*** MATERIAL

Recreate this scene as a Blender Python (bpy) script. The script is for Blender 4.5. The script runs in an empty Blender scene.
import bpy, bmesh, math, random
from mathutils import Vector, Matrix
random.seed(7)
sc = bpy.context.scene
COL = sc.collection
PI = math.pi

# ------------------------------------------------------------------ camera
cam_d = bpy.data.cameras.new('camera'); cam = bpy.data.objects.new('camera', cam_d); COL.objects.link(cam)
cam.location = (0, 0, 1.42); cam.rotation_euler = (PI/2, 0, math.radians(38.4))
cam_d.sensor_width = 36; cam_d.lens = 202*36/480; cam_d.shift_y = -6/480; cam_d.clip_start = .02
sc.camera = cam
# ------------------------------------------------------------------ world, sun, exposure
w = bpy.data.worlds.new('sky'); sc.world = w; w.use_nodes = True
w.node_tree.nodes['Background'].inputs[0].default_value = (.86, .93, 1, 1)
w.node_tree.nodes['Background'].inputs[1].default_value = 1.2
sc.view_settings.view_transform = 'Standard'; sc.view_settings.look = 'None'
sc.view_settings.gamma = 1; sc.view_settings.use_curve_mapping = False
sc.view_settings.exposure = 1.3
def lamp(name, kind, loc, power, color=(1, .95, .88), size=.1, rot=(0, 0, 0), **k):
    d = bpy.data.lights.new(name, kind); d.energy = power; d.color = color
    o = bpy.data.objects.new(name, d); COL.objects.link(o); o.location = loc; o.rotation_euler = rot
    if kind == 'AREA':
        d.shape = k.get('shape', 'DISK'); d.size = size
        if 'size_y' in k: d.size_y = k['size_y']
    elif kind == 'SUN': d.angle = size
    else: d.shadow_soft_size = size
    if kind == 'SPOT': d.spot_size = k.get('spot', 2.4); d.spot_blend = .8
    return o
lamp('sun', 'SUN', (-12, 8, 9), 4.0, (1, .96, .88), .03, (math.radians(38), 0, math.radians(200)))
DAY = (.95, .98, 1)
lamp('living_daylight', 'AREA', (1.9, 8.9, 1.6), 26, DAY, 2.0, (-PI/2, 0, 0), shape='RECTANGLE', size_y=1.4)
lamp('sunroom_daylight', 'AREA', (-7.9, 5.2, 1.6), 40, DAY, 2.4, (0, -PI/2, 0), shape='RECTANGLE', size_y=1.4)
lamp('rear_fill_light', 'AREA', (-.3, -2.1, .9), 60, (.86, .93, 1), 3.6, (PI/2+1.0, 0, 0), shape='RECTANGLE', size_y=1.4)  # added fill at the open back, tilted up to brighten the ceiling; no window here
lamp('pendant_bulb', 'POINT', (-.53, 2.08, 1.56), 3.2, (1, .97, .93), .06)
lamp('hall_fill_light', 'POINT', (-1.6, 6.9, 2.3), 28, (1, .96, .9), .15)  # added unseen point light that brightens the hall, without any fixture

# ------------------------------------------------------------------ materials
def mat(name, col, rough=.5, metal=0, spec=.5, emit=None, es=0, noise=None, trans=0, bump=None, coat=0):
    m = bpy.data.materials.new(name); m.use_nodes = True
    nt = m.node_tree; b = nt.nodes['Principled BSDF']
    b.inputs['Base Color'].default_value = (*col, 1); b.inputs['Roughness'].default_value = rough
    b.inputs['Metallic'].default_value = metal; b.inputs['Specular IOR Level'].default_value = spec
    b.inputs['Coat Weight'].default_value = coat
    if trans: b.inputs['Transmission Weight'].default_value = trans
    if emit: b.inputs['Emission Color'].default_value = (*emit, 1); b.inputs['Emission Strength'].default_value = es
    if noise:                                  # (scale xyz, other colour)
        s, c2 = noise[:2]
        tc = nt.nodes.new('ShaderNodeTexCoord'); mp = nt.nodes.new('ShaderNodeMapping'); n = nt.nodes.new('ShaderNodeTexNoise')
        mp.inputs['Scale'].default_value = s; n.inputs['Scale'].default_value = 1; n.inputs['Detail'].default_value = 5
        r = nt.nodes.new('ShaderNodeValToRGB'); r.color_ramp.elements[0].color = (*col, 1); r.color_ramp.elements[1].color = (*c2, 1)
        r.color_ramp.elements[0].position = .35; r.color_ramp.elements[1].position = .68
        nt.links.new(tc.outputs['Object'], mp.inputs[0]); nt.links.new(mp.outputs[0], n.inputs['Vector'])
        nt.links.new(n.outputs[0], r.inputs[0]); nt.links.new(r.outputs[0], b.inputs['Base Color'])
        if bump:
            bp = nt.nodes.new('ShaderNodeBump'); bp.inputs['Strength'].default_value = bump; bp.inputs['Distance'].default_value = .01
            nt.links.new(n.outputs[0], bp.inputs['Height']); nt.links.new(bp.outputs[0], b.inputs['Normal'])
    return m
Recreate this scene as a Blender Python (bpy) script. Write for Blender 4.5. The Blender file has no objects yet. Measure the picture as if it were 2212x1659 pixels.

******

» **TASK OBJECTIVE**: Return exactly, please, the lines of the material from the first one down to and including the line where "PI = math.pi" appears.

» **TASK SOLUTION**:
Recreate this scene as a Blender Python (bpy) script. The script is for Blender 4.5. The script runs in an empty Blender scene.
import bpy, bmesh, math, random
from mathutils import Vector, Matrix
random.seed(7)
sc = bpy.context.scene
COL = sc.collection
PI = math.pi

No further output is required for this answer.